The school year is coming to an end and I am asking myself these questions. In school districts that offer Italian, how many parents of Italian descent insisted that their children select Italian as an elective for the 2018-19 school year? How many students of their own free will in these districts selected Italian as their elective? Finally, how many parents of Italian descent discouraged their children from selecting an Italian elective because they feel, another language is more important?

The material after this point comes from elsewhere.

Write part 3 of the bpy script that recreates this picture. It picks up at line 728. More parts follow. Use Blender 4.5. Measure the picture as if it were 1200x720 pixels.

Over the many years that my wife and I taught Italian at all grade levels, we encountered examples of all three situations referred to in the above paragraph. What angered me the most was parents who discouraged their children from selecting Italian. I even recall students coming to me upset because their parents were pushing back against their wish to study their heritage language in favor of another language the parents viewed as “more useful.” On more than one occasion, I spoke to some of these parents who while pushing their child to study the “more useful” at the same time complained about being asked “to press 1 for the alternate language to English.” Sort of hypocritical to say the least!

Fortunately this attitude occurred among only a small minority of parents. In fact, many schools have or will be having Italian in their curriculum. While this increase in the study of Italian will never bring back the numbers of Italian speakers that once existed in this country, it should at least put a halt and reverse the trend of our Italian parents, grandparents and even great-grandparents who simply ceased speaking Italian immediately or shortly after they immigrated. The reasons for this horrendous detachment from their native language were numerous and sadly much related to bigotry and hatred they experienced in the “New World.” Now finally sentiment among fourth- and fifth-generation Italian-Americans is growing to recapture the beautiful Italian language and culture that was almost lost because our Italian immigrant ancestors were, to put it simply, preoccupied with “becoming Americans” at the expense of everything else.

However, all this is in the past. Opportunities abound to learn Italian, and the younger the better. In Delaware, the Italian community has one of the most unique summer programs, La Mia Piazza, that opens the door to Italian for children 4-14 years of age. Astonishing numbers of youths are studying Italian in New Jersey, and the study of Italian has begun to increase considerably in Delaware and Chester Counties in Pennsylvania.

I hope that this editorial’s message will reach out to both parents and their children of this generation to continue the trend to push for and to encourage the study of Italian at home and at their schools. For no matter what the mass media promotes or Italian organizations do to foster this effort, the job of preserving the Italian language in this country and future of our heritage starts at home.